Records with scene code
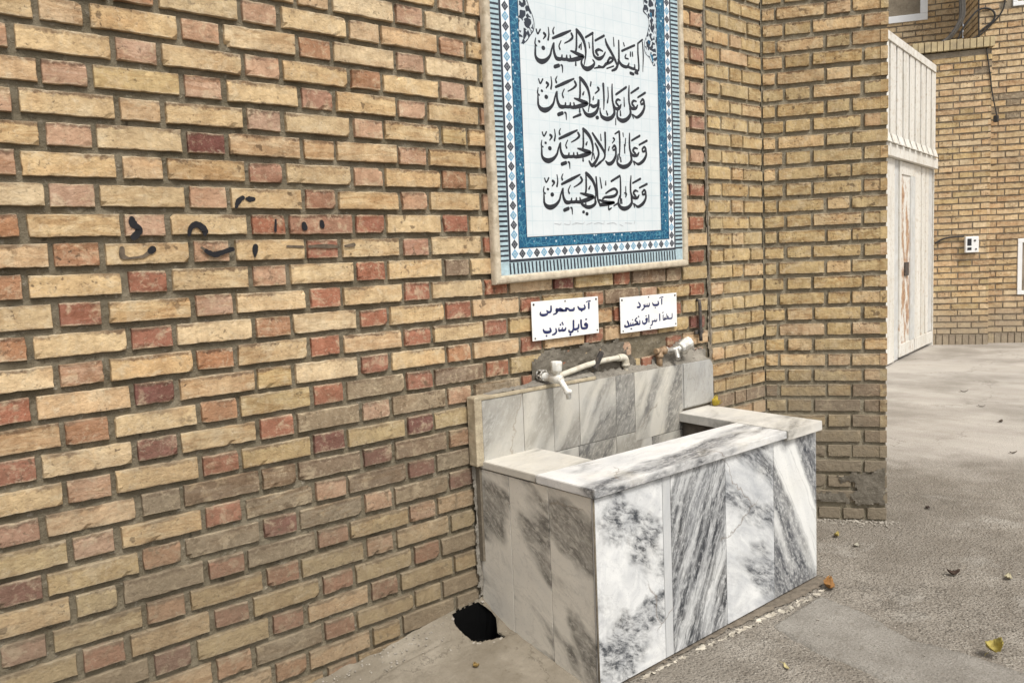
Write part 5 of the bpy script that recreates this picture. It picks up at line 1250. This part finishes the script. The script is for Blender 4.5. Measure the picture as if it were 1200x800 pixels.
# ================================================================ GRAFFITI
M_PAINT = mat_plain("black_spray_paint", (0.012, 0.011, 0.013), 0.6, 0.4, 60, spec=0.3)
M_PAINT2 = mat_plain("faded_black_paint", (0.13, 0.10, 0.07), 0.8, 0.5, 60, spec=0.2)
gr = empty("graffiti", (0.47, 0, 1.42), "broken black sprayed graffiti strokes on the buff bricks left of the tile panel", "graffiti")
for key, mm, yy in (('graffiti', M_PAINT, -0.0032), ('graffiti_faded', M_PAINT2, -0.0030)):
    for i, st in enumerate(TRACES[key]):
        bm = bmesh.new()
        P = catmull(st, 4)
        P = [(x + 0.0012 * mnoise.noise(Vector((x * 160, z * 160, i))), z + 0.0012 * mnoise.noise(Vector((x * 160, z * 160, i + 9))), w * (0.74 + 0.2 * mnoise.noise(Vector((x * 130, z * 130, i + 4))))) for x, z, w in P]
        ribbon(bm, P, yy - 0.00002 * i, 0, 2)
        link_bm("paint_stroke", bm, mm, gr)

# ================================================================ WHITE METAL GATE
G0 = Vector((8.262, 1.816, 0.0)); ga = R(10.82)
GD = Vector((math.cos(ga), math.sin(ga), 0)); GN = Vector((math.sin(ga), -math.cos(ga), 0))
GM = Matrix(((GD.x, GN.x, 0, G0.x), (GD.y, GN.y, 0, G0.y), (0, 0, 1, 0), (0, 0, 0, 1)))
def mat_gate(name, rust=0.3, seed=0.0, hi=0.62):
    k = NT(name)
    P = k.map(k.obj, loc=(seed, seed * 2, seed))
    c = k.mix(k.rng(k.noise(k.map(P, scale=(1, 1, 0.2)), 5, 6, 0.6), 0.3, 0.7), (0.60, 0.575, 0.51), (0.72, 0.70, 0.65))
    c = k.mix(k.rng(k.noise(P, 22, 7, 0.68), 0.53, 0.62, 0, 0.55), c, (0.46, 0.38, 0.28))
    c = k.mix(k.rng(k.noise(k.map(P, scale=(1, 1, 0.08)), 14, 6, 0.65), 0.54, 0.66, 0, 0.5), c, (0.45, 0.41, 0.35))
    r = k.noise(k.map(P, scale=(1, 1, 0.45)), 5.5, 8, 0.68)
    c = k.mix(k.rng(r, hi - rust * 0.3, hi - rust * 0.3 + 0.06, 0, 0.9), c, k.mix(k.rng(k.noise(P, 30, 5, 0.6), 0.35, 0.65), (0.22, 0.09, 0.045), (0.48, 0.30, 0.16)))
    return k.fin(c, 0.6, k.bump(r, 0.004, 0.5), spec=0.35)
M_GATE = mat_gate("white_gate_paint", 0.10, 0.0, 0.68)
M_GATER = mat_gate("rusted_door_sheet", 0.46, 3.7, 0.62)
M_GATEG = mat_plain("shaded_gate_paint", (0.56, 0.56, 0.54), 0.6, 0.15, 8, dirt=(0.42, 0.38, 0.31), dirt_amt=0.4)  # gate paint with the shade of side faces and recesses coloured in, plus dirt
gate = empty("metal_gate", tuple(G0 + GD * 1.0), "tall white painted metal gate with a rusty wicket door beyond the pier", "gate")
def gbox(name, boxes, mat, parent=gate, bev=0.004):
    bm = bmesh.new()
    for b in boxes:
        add_box(bm, *b, M=GM, bev=bev)
    return link_bm(name, bm, mat, parent)
gbox("gate_post", [(2.035, 2.20, -0.06, 0.012, 0.0, 2.86)], M_GATE)
gbox("gate_post", [(-2.6, -2.4, -0.08, 0.10, 0.0, 3.50)], M_GATE)
gbox("top_rail", [(-2.4, 1.86, -0.02, 0.065, 3.335, 3.42)], M_GATE)
gbox("mid_rail", [(-2.4, 2.03, -0.03, 0.06, 2.205, 2.33)], M_GATE)
gbox("back_sheet", [(-2.4, 2.03, -0.06, -0.03, 2.33, 3.335)], M_GATEG)
s = -2.35
i = 0
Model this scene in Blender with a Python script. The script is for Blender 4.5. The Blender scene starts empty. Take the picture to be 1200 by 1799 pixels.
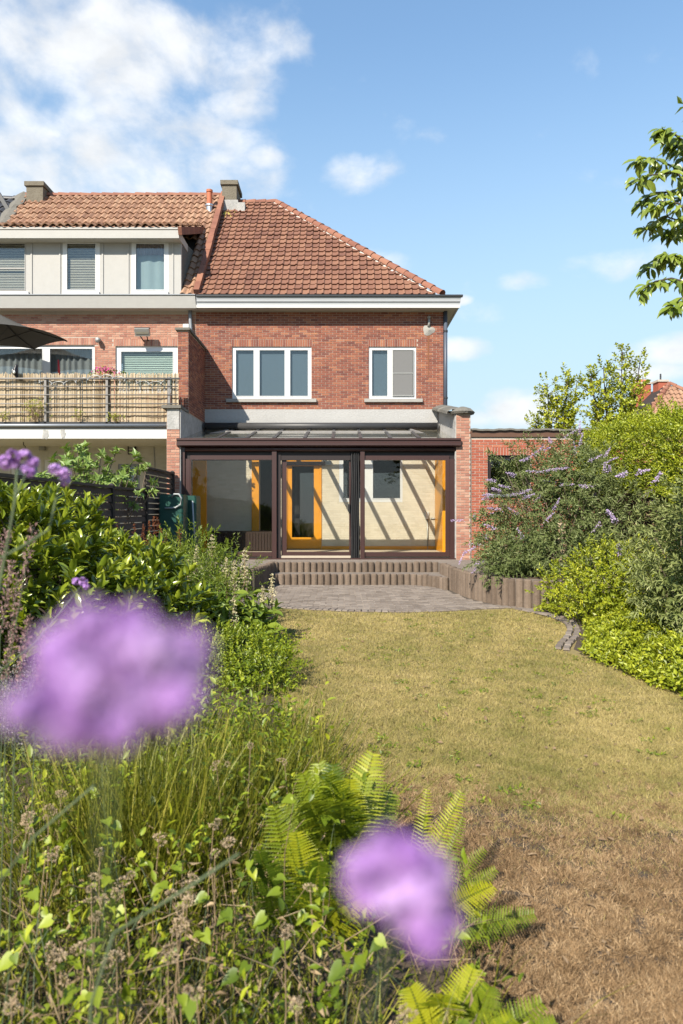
import bpy, math, random
import numpy as np
from mathutils import Vector, Matrix
from mathutils.geometry import tessellate_polygon

R = math.radians
rng = np.random.default_rng(7)
random.seed(7)
scn = bpy.context.scene
COL = scn.collection

# ------------------------------------------------------------------ camera
EYE = 1.55
cam_d = bpy.data.cameras.new('camera')
cam = bpy.data.objects.new('camera', cam_d)
COL.objects.link(cam)
cam.location = (0, 0, EYE)
cam.rotation_euler = (R(90), 0, 0)
cam_d.sensor_fit = 'VERTICAL'
cam_d.sensor_height = 36
cam_d.sensor_width = 24
cam_d.lens = 24.0
cam_d.clip_start = 0.01
cam_d.clip_end = 3000
cam_d.dof.use_dof = True
cam_d.dof.focus_distance = 13.0
cam_d.dof.aperture_fstop = 4.0
scn.camera = cam

# ------------------------------------------------------------------ light
SUN = Vector((0.57, 1.0, -0.94)).normalized()          # travel direction of the light
sun_el = math.asin(-SUN.z)
sun_az = math.atan2(-SUN.x, -SUN.y)
sd = bpy.data.lights.new('sun', 'SUN')
sd.energy = 4.1
sd.angle = R(0.53)
sd.color = (1.0, 0.92, 0.79)
so = bpy.data.objects.new('sun', sd)
COL.objects.link(so)
so.rotation_euler = SUN.to_track_quat('-Z', 'Y').to_euler()
so.location = (-20, -30, 40)

world = bpy.data.worlds.new('World')
scn.world = world
world.use_nodes = True
wn, wl = world.node_tree.nodes, world.node_tree.links
wn.clear()
def wnode(t, **k):
    n = wn.new(t)
    for a, b in k.items():
        setattr(n, a, b)
    return n
def wmath(op, a, b=None, c=None, clamp=False):
    n = wnode('ShaderNodeMath', operation=op, use_clamp=clamp)
    for i, v in enumerate((a, b, c)):
        if v is None: continue
        if isinstance(v, (int, float)): n.inputs[i].default_value = v
        else: wl.new(v, n.inputs[i])
    return n.outputs[0]
sky = wnode('ShaderNodeTexSky', sky_type='NISHITA', sun_disc=False)
sky.sun_elevation = sun_el
sky.sun_rotation = sun_az
sky.altitude = 0
sky.air_density = 1.8
sky.dust_density = 0.0
sky.ozone_density = 5.5
tc = wnode('ShaderNodeTexCoord')
sep = wnode('ShaderNodeSeparateXYZ')
wl.new(tc.outputs['Generated'], sep.inputs[0])
az = wmath('ARCTAN2', sep.outputs[0], sep.outputs[1])
hyp = wmath('SQRT', wmath('ADD', wmath('MULTIPLY', sep.outputs[0], sep.outputs[0]), wmath('MULTIPLY', sep.outputs[1], sep.outputs[1])))
el = wmath('ARCTAN2', sep.outputs[2], hyp)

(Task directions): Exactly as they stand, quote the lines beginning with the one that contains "Model this scene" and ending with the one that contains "COL = scn.collection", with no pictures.

(Solution below):
Model this scene in Blender with a Python script. The script is for Blender 4.5. The Blender scene starts empty. Take the picture to be 1200 by 1799 pixels.
import bpy, math, random
import numpy as np
from mathutils import Vector, Matrix
from mathutils.geometry import tessellate_polygon

R = math.radians
rng = np.random.default_rng(7)
random.seed(7)
scn = bpy.context.scene
COL = scn.collection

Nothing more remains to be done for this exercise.